Signal 1: Remittance-GDP Ratio at ~40%
Nepal receives roughly 40% of its GDP from workers abroad. This is among the top 5 globally. It's both a strength (stable forex) and vulnerability (single point of failure).
Signal 2: Inflation Acceleration Pattern
The pattern — 1.68%, 1.87%, 1.47%, 1.11%, 1.63%, 2.42%, 3.25%, 3.62% — shows a V-shaped reversal. The first 4 months trended down; the last 4 surged. This inflection is the most important macro signal of 2025/26.
Signal 3: Structural Shift in Deposits
FCY deposits +52.21% while total deposits grew only +6.52%. This means foreign currency deposits are growing 8x faster than overall deposits — a clear behavioral signal of NPR depreciation expectations.
Signal 4: Credit-Deposit Gap Widening
Deposits grew +6.52% while credit grew +5.72%. The gap means banks are accumulating excess deposits without proportional lending — creating a liquidity overhang that suppresses interbank rates (2.75-3%) well below the policy rate (5%).
Signal 5: Energy as Future Export
Electricity exports: Rs. 19,555M (+49.46%). Electricity credit: +10.45%. This convergence signals that hydropower is transitioning from potential to reality as Nepal's future comparative advantage.

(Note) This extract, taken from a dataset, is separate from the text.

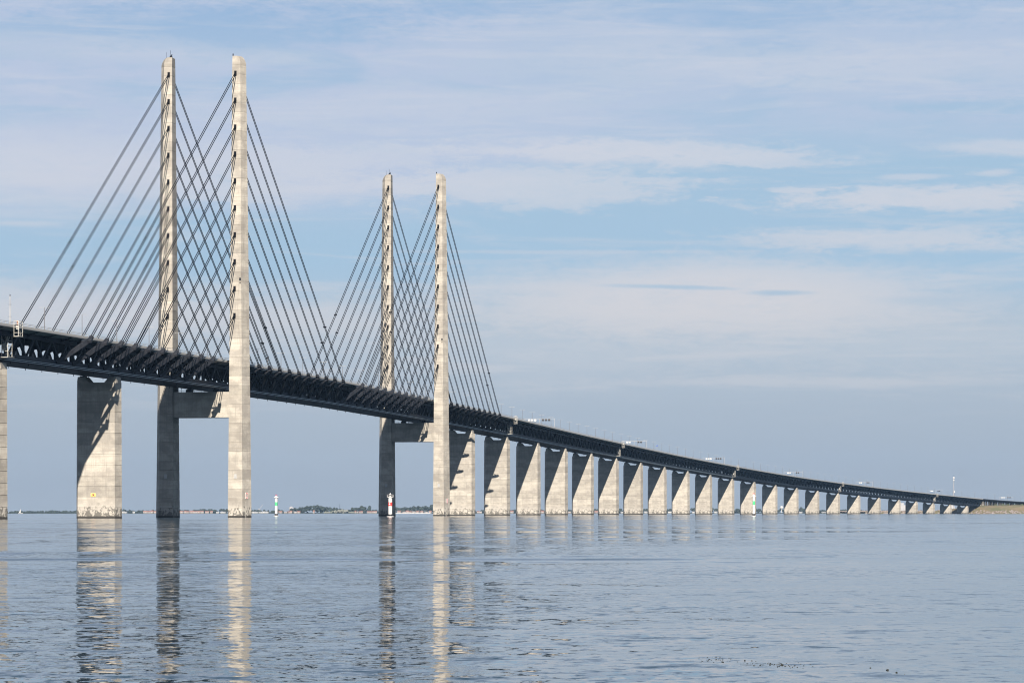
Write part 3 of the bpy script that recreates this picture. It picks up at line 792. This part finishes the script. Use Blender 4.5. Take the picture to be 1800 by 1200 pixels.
# ------------------------------------------------------------------ beacons in the water
def at(px, Y, z=0.0):
    X = (px - 900) / 5510.0 * Y; return Vector((X, Y, z + drop(X, Y)))
def beacon(px, Y, H_, colr, label, bigtop=False, rad=.72):
    t = thing('light_beacon', label, 'light beacon', at(px, Y), 0, 'white light beacons standing in the water')
    k = H_
    MB().lathe([(rad * 1.9, -1.5), (rad * 1.9, .25), (rad * 1.5, .35)], 16).obj('foot', 'white_paint', t)
    MB().lathe([(rad * 1.05, .3), (rad * 1.25, .5), (rad * 1.25, 1.25), (rad, 1.35)], 16).obj('base_ring', 'sign_black', t)
    MB().lathe([(rad, 1.3), (rad, k * .52)], 16).obj('lower_column', 'white_paint', t, )
    MB().lathe([(rad * 1.04, k * .52), (rad * 1.04, k * .70)], 16).obj('band', colr, t)
    MB().lathe([(rad, k * .70), (rad, k * .93)], 16).obj('upper_column', 'white_paint', t)
    if bigtop:
        MB().lathe([(rad, k * .91), (rad * 1.75, k * .94), (rad * 1.75, k * .97)], 16).obj('gallery', 'white_paint', t)
        rl = MB()
        for i in range(10):
            a = 2 * math.pi * i / 10; rl.bar((math.cos(a) * rad * 1.65, math.sin(a) * rad * 1.65, k * .97), (math.cos(a) * rad * 1.65, math.sin(a) * rad * 1.65, k * 1.06), .06, .06, (1, 0, 0))
        rl.lathe([(rad * 1.68, k * 1.055), (rad * 1.68, k * 1.065)], 12); rl.obj('gallery_rail', 'white_paint', t)
        MB().lathe([(.45, k * .97), (.45, k * 1.08), (.1, k * 1.14)], 10).obj('lantern', 'white_paint', t)
        MB().box((rad * .9, -.2, k * 1.03), (.22, .3, .35)).box((-rad * 1.1, .1, k * 1.02), (.2, .2, .3)).tube((.5, 0, k * 1.1), (.9, 0, k * 1.17), .06, n=6).obj('instrument', 'dark_steel', t)
        MB().box((-rad * .35, -rad * 1.0, k * .615), (.28, .1, .35)).obj('lettering_panel', 'sign_white', t)
    else:
        MB().lathe([(rad, k * .90), (rad * 1.7, k * .915), (rad * 1.7, k * .935), (rad * .5, k * 1.0), (rad * .3, k * 1.02)], 16).obj('head_cone', 'white_paint', t)
        MB().tube((-.5, 0, k * .94), (-.5, 0, k * 1.09), .05, n=6).tube((.5, 0, k * .94), (.5, 0, k * 1.09), .05, n=6).tube((0, 0, k), (0, 0, k * 1.07), .16, n=8).obj('antenna', 'sign_red', t)
        MB().bar((-1.5, -.2, k * .93), (1.5, -.2, k * .93), .1, .1).obj('platform_arm', 'white_paint', t)
beacon(485.5, 1850, 11.8, 'green_paint', 'white beacon with green band, between the two pylons', rad=.8)
beacon(686, 1560, 10.4, 'red_paint', 'white beacon with red band and gallery, in front of the farther pylon', True, rad=.95)
beacon(1325, 1800, 12.4, 'green_paint', 'white beacon with green band, before the row of piers at right', rad=.66)

# ------------------------------------------------------------------ island with its abutment and the road beyond
IS0 = 3745
def fbm(x, y, sc_, o=0.0): return mnoise.fractal(Vector((x * sc_, y * sc_, o)), 1.0, 2.0, 4)
def island_h(x, y):
    """height of the island: shore line runs off to the right in front of the road"""
    A = Vector(ax2(IS0 - 5)); hd_ = head(IS0)
    dx, dy = x - A.x, y - A.y
    al = dx * math.sin(hd_) + dy * math.cos(hd_); off = dx * math.cos(hd_) - dy * math.sin(hd_)
    # distance inside the shore: front shore (towards the camera) and right shore
    n_ = fbm(x, y, .012) * 9
    d1 = al + 38 + n_ - max(0, -off - 14) * -.55            # the land widens behind and to the left
    d2 = 125 - off + n_ + al * .35
    d = min(d1, d2)
    left = min(1.0, max(0.0, (off + 60) / 60))
    hmax = (13.5 * left + 3.2 * (1 - left)) * (1 if al < 240 else max(.5, 1 - (al - 240) / 900))
    return max(-3.0, min(hmax, d * .36)) + fbm(x, y, .03, 3) * .6
mb = MB(); gx, gy = 150, 110; x0_, x1_, y0_, y1_ = 560, 1500, 4900, 6100
for j in range(gy + 1):
    for i in range(gx + 1):
        x_ = x0_ + (x1_ - x0_) * i / gx; y_ = y0_ + (y1_ - y0_) * (j / gy) ** 1.5
        mb.v.append((x_, y_, island_h(x_, y_) + drop(x_, y_)))
for j in range(gy):
    for i in range(gx):
        k = j * (gx + 1) + i; mb.f.append((k, k + 1, k + gx + 2, k + gx + 1)); mb.mi.append(0)
isl = mb.obj('island_ground', 'dry_grass', smooth=True); isl['kind'] = 'structure'; isl['label'] = 'dry grassy island slope under the far end of the bridge'
# boulders armouring the shore
mb = MB(); rnd = random.Random(3); cnt = 0
ico = [(0, 0, 1), (.894, 0, .447), (.276, .851, .447), (-.724, .526, .447), (-.724, -.526, .447), (.276, -.851, .447), (.724, .526, -.447), (-.276, .851, -.447), (-.894, 0, -.447), (-.276, -.851, -.447), (.724, -.526, -.447), (0, 0, -1)]
icf = [(0, 1, 2), (0, 2, 3), (0, 3, 4), (0, 4, 5), (0, 5, 1), (1, 6, 2), (2, 7, 3), (3, 8, 4), (4, 9, 5), (5, 10, 1), (6, 7, 2), (7, 8, 3), (8, 9, 4), (9, 10, 5), (10, 6, 1), (6, 11, 7), (7, 11, 8), (8, 11, 9), (9, 11, 10), (10, 11, 6)]
def lump(mb, c, r, rnd, sq=.75):
    mb.add([(c[0] + vx * r * rnd.uniform(.7, 1.2), c[1] + vy * r * rnd.uniform(.7, 1.2), c[2] + vz * r * sq * rnd.uniform(.7, 1.2)) for vx, vy, vz in ico], icf)
tries = 0
while cnt < 7000 and tries < 200000:
    tries += 1
    x_ = rnd.uniform(x0_, x1_ - 250); y_ = 4900 + 700 * rnd.random() ** 1.6
    h_ = island_h(x_, y_)
    if -.8 < h_ < 5.2 + fbm(x_, y_, .05) * 2:
        lump(mb, (x_, y_, h_ + drop(x_, y_) + .35), rnd.uniform(.9, 2.4), rnd); cnt += 1
o = mb.obj('shore_rocks', 'rock'); tag(o, 'tumbled pale boulders armouring the island shore', 'rocks', kind='stuff')
def bush(x_, y_, r_, label):
    mb = MB()
    for _ in range(26):
        a = rnd.uniform(0, 6.28); q = rnd.random() ** .5 * r_
        lump(mb, (math.cos(a) * q, math.sin(a) * q, rnd.uniform(.2, .8) * r_ * (1 - .4 * q / r_)), r_ * rnd.uniform(.18, .34), rnd, .9)
    o = mb.obj('bush', 'bush_foliage'); o.location = (x_, y_, island_h(x_, y_) + drop(x_, y_)); tag(o, label, 'bush', 'dark bushes on the island slope')
blist = [(1751, 895), (1783, 894), (1796, 895), (1763, 893), (1772, 896)]
for i, (px, py) in enumerate(blist):
    Y = 5075 + i % 3 * 25; X = (px - 900) / 5510 * Y
    bush(X, Y, rnd.uniform(1.8, 3.0), ['dark round bush nearest the abutment on the island slope', 'dark bush in the middle of the island slope, left of the edge pair', 'dark bush at the right edge of the photo on the island',
                          'small bush high on the island slope under the road columns', 'low bush just above the boulders on the island'][i])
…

Signal 6: Market-Economy Disconnect
GDP +3.99%, remittances +37.67%, but NEPSE +3.07% with turnover -69%. The real economy is doing far better than the stock market reflects. This gap could close — either the market catches up or the economy slows down.
Conclusion
These six signals define Nepal's economic narrative for 2025/26: remittance dominance, inflation inflection, dollarization tendency, excess banking liquidity, hydropower emergence, and a stock market disconnect. Understanding these signals is key to making informed economic and investment decisions.